- Given task
Don't include pictures. Quote the lines below from the first through the line that contains "r = ray(u, v); t = y/r[1];".
____
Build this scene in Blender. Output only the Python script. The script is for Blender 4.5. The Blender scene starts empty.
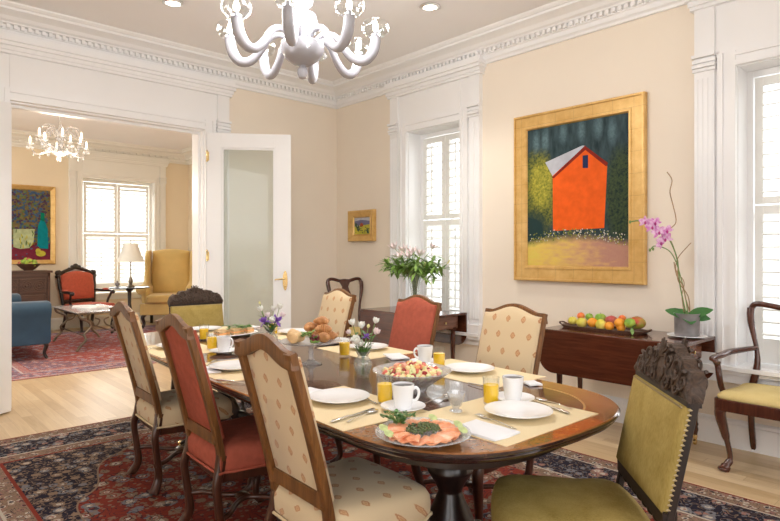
import bpy, bmesh, math, random
from mathutils import Vector, Matrix
rnd = random.Random(7)
PI = math.pi
C = bpy.context.scene.collection
# ------------------------------------------------------------------ camera calibration
FPX, CX, HY, CH = 584.0, 390.0, 254.0, 1.32
AZ = math.radians(42.55)
Fv = (math.sin(AZ), math.cos(AZ)); Rv = (math.cos(AZ), -math.sin(AZ))
def ray(u, v): return (Fv[0]*FPX+Rv[0]*(u-CX), Fv[1]*FPX+Rv[1]*(u-CX), HY-v)
def onz(u, v, z=0.0):
    r = ray(u, v); t = (z-CH)/r[2]; return Vector((r[0]*t, r[1]*t, z))
def onx(u, v, x):
    r = ray(u, v); t = x/r[0]; return Vector((x, r[1]*t, CH+r[2]*t))
def ony(u, v, y):
    r = ray(u, v); t = y/r[1]; return Vector((r[0]*t, y, CH+r[2]*t))

# ------------------------------------------------------------------ node helpers
class NT:
    def __init__(s, name):
        s.m = bpy.data.materials.new(name); s.m.use_nodes = True
        s.t = s.m.node_tree; s.b = s.t.nodes['Principled BSDF']
    def n(s, k, **kw):
        x = s.t.nodes.new(k)
        for a, b in kw.items(): setattr(x, a, b)
        return x
    def l(s, a, b): s.t.links.new(a, b)
    def put(s, a, sock):
        if isinstance(a, (int, float)): sock.default_value = a
        elif isinstance(a, (tuple, list)):
            sock.default_value = tuple(a) if len(a) == len(sock.default_value) else tuple(a)+(1.0,)
        else: s.l(a, sock)
    def M(s, op, a, b=0.0, c=None):
        x = s.n('ShaderNodeMath', operation=op); s.put(a, x.inputs[0]); s.put(b, x.inputs[1])
        if c is not None: s.put(c, x.inputs[2])
        return x.outputs[0]
    def co(s, kind='Object'):
        return s.n('ShaderNodeTexCoord').outputs[kind]
    def xyz(s, kind='Object'):
        x = s.n('ShaderNodeSeparateXYZ'); s.l(s.co(kind), x.inputs[0]); return x.outputs
    def vec(s, a, b, c=0.0):
        x = s.n('ShaderNodeCombineXYZ')
        for i, q in enumerate((a, b, c)): s.put(q, x.inputs[i])
        return x.outputs[0]
    def mapv(s, scale=(1, 1, 1), rot=(0, 0, 0), src=None, loc=(0, 0, 0)):
        x = s.n('ShaderNodeMapping'); s.l(src or s.co(), x.inputs[0])
        x.inputs['Scale'].default_value = scale; x.inputs['Rotation'].default_value = rot; x.inputs['Location'].default_value = loc
        return x.outputs[0]
    def noise(s, v, scale=5, detail=4, rough=.5, dist=0):
        x = s.n('ShaderNodeTexNoise'); s.l(v, x.inputs['Vector']); x.inputs['Scale'].default_value = scale
        x.inputs['Detail'].default_value = detail; x.inputs['Roughness'].default_value = rough; x.inputs['Distortion'].default_value = dist
        return x.outputs['Fac']
    def vor(s, v, scale=5, feature='F1', out='Distance', rnd_=1.0):
        x = s.n('ShaderNodeTexVoronoi', feature=feature); s.l(v, x.inputs['Vector']); x.inputs['Scale'].default_value = scale
        x.inputs['Randomness'].default_value = rnd_
        return x.outputs[out]
    def ramp(s, f, stops, interp='LINEAR'):
        x = s.n('ShaderNodeValToRGB'); s.put(f, x.inputs[0]); e = x.color_ramp; e.interpolation = interp
        while len(e.elements) < len(stops): e.elements.new(.5)
        for i, (p, c) in enumerate(stops):
            e.elements[i].position = p; e.elements[i].color = tuple(c)+(1,) if len(c) == 3 else c
        return x.outputs[0]
    def mix(s, f, a, b, bt='MIX'):
        x = s.n('ShaderNodeMix', data_type='RGBA', blend_type=bt)
        s.put(f, x.inputs[0]); s.put(a, x.inputs[6]); s.put(b, x.inputs[7]); return x.outputs[2]
    def bump(s, h, strength=.3, dist=.01):
        x = s.n('ShaderNodeBump'); s.put(h, x.inputs['Height']); x.inputs['Strength'].default_value = strength; x.inputs['Distance'].default_value = dist
        s.l(x.outputs[0], s.b.inputs['Normal'])
    def fin(s, col=None, rough=.5, metal=0, **kw):
        if col is not None: s.put(col, s.b.inputs['Base Color'])
        s.put(rough, s.b.inputs['Roughness']); s.b.inputs['Metallic'].default_value = metal
        for k, v in kw.items(): s.put(v, s.b.inputs[k.replace('_', ' ')])
        return s.m

def plain(name, col, rough=.5, metal=0, var=.06, scale=8, bump=0, bscale=60, **kw):
    n = NT(name); f = n.noise(n.co(), scale, 3)
    d = tuple(max(0, c*(1-var)) for c in col); u = tuple(min(1, c*(1+var)) for c in col)
    if bump: n.bump(n.noise(n.co(), bscale, 3), bump, .004)
    return n.fin(n.ramp(f, [(.3, d), (.7, u)]), rough, metal, **kw)

def wood(name, c1, c2, axis=0, rough=.25, scale=1.0, coat=0.0):
    n = NT(name); sc = [22*scale]*3; sc[axis] = 1.6*scale
    f = n.noise(n.mapv(tuple(sc)), 2.0, 6, .6, .6); g = n.noise(n.mapv(tuple(q*3 for q in sc)), 3.0, 3)
    h = n.M('ADD', n.M('MULTIPLY', f, .75), n.M('MULTIPLY', g, .25))
    return n.fin(n.ramp(h, [(.3, c1), (.68, c2)]), rough, 0, Coat_Weight=coat, Coat_Roughness=.06)

MT = {}
MT['wall'] = plain('peach_wall_paint', (.885, .795, .68), .75, var=.015, scale=2)
MT['wall_far'] = plain('living_wall_paint', (.84, .73, .55), .75, var=.015, scale=2)
MT['trim'] = plain('white_trim_paint', (.91, .91, .92), .35, var=.01, scale=3)
MT['trim_far'] = plain('cream_trim_paint', (.86, .85, .80), .4, var=.01, scale=3)
MT['ceil'] = plain('ceiling_paint', (.90, .89, .90), .85, var=.01, scale=2)
MT['shutter'] = plain('shutter_paint', (.86, .86, .83), .4, var=.01)
MT['mahog'] = wood('mahogany', (.04, .010, .005), (.125, .034, .015), 1, .22, coat=.4)
MT['mahog_z'] = wood('mahogany_upright', (.04, .012, .007), (.11, .032, .017), 2, .25, coat=.3)
MT['mahog_x'] = wood('mahogany_end', (.12, .04, .02), (.26, .10, .055), 0, .22, coat=.4)
MT['walnut'] = wood('walnut_frame', (.075, .026, .006), (.25, .105, .028), 2, .4, coat=.05)
MT['walnut_leg'] = wood('walnut_leg', (.035, .012, .007), (.095, .03, .015), 2, .28, coat=.3)
MT['black_wood'] = wood('ebonised_wood', (.006, .004, .004), (.026, .012, .009), 2, .3, coat=.25)
MT['oak_dark'] = wood('dark_oak', (.045, .02, .012), (.14, .07, .045), 0, .4)
MT['rim'] = wood('dark_table_edge', (.012, .005, .004), (.05, .018, .012), 1, .12, coat=.6)
MT['gold'] = plain('gilt_metal', (.83, .58, .20), .25, 1, var=.15)
MT['dark_frame'] = wood('dark_matte_wood', (.008, .005, .004), (.030, .015, .010), 2, .55)
MT['gold_dull'] = plain('antique_nail', (.45, .36, .22), .4, .8)
MT['brass'] = plain('polished_brass', (.80, .60, .28), .2, 1, var=.05)
MT['steel'] = plain('polished_silver', (.75, .74, .72), .16, 1, var=.03)
MT['iron'] = plain('wrought_iron', (.24, .20, .15), .35, .8, var=.2)
MT['china'] = plain('white_china', (.90, .91, .93), .12, var=.005)
MT['napkin'] = plain('white_linen', (.86, .87, .90), .8, var=.01, bump=.15, bscale=300)
MT['coffee'] = plain('black_coffee', (.022, .01, .006), .05)
MT['juice'] = plain('orange_juice', (1.0, .62, .02), .25, var=.03)
MT['green'] = plain('leaf_green', (.07, .19, .035), .4, var=.35, scale=20)
MT['green_y'] = plain('bright_leaf_green', (.22, .38, .08), .45, var=.35, scale=20)
MT['orchid_leaf'] = plain('orchid_leaf_green', (.05, .18, .045), .25, var=.2)
MT['stem'] = plain('stem_green', (.16, .27, .07), .5, var=.2)
MT['twig'] = plain('curly_twig', (.36, .22, .11), .6, var=.2)
MT['petal_w'] = plain('white_petal', (.86, .87, .82), .5, var=.04)
MT['petal_lil'] = plain('pale_pink_petal', (.88, .74, .76), .5, var=.08)
MT['petal_y'] = plain('yellow_bud', (.80, .74, .35), .5, var=.1)
MT['petal_v'] = plain('violet_petal', (.24, .10, .50), .5, var=.3, scale=60)
MT['orchid'] = NT('orchid_petal')
_n = MT['orchid']; MT['orchid'] = _n.fin(_n.ramp(_n.noise(_n.co(), 45, 2), [(.35, (.62, .16, .50)), (.65, (.84, .60, .78))]), .5)
MT['orchid_lip'] = plain('orchid_lip', (.45, .03, .22), .5)
MT['pot'] = plain('weathered_lead', (.24, .225, .23), .6, .2, var=.25, scale=14)
MT['blue'] = plain('blue_upholstery', (.028, .075, .135), .85, var=.12, scale=6, bump=.2, bscale=300, Sheen_Weight=.3)
MT['wing'] = plain('yellow_upholstery', (.66, .47, .17), .85, var=.06, scale=6, bump=.2, bscale=300, Sheen_Weight=.3)
MT['shade'] = plain('linen_lampshade', (.80, .80, .74), .8)
MT['paper'] = plain('white_paper', (.85, .86, .88), .7, var=.01)
MT['crystal_bulb'] = plain('frosted_bulb', (.9, .8, .7), .4)

def velvet(name, c1, c2):
    n = NT(name); f = n.noise(n.mapv((1, 1, 1)), 9, 4, .6, .5); g = n.noise(n.mapv((70, 70, 18)), 3, 2)
    n.bump(g, .25, .003)
    return n.fin(n.ramp(n.M('ADD', n.M('MULTIPLY', f, .6), n.M('MULTIPLY', g, .4)), [(.3, c1), (.7, c2)]), .8, 0, Specular_IOR_Level=.2)
MT['velvet'] = velvet('gold_velvet', (.26, .185, .045), (.46, .345, .115))
MT['red'] = plain('terracotta_upholstery', (.41, .10, .062), .85, var=.12, scale=30, bump=.35, bscale=500, Specular_IOR_Level=.2)
MT['red_far'] = plain('rust_upholstery', (.50, .10, .055), .85, var=.1, scale=30, bump=.3, bscale=500)
MT['seat_cream'] = velvet('cream_seat_fabric', (.62, .48, .19), (.72, .58, .27))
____
- Result of the task
Build this scene in Blender. Output only the Python script. The script is for Blender 4.5. The Blender scene starts empty.
import bpy, bmesh, math, random
from mathutils import Vector, Matrix
rnd = random.Random(7)
PI = math.pi
C = bpy.context.scene.collection
# ------------------------------------------------------------------ camera calibration
FPX, CX, HY, CH = 584.0, 390.0, 254.0, 1.32
AZ = math.radians(42.55)
Fv = (math.sin(AZ), math.cos(AZ)); Rv = (math.cos(AZ), -math.sin(AZ))
def ray(u, v): return (Fv[0]*FPX+Rv[0]*(u-CX), Fv[1]*FPX+Rv[1]*(u-CX), HY-v)
def onz(u, v, z=0.0):
    r = ray(u, v); t = (z-CH)/r[2]; return Vector((r[0]*t, r[1]*t, z))
def onx(u, v, x):
    r = ray(u, v); t = x/r[0]; return Vector((x, r[1]*t, CH+r[2]*t))
def ony(u, v, y):
    r = ray(u, v); t = y/r[1]; return Vector((r[0]*t, y, CH+r[2]*t))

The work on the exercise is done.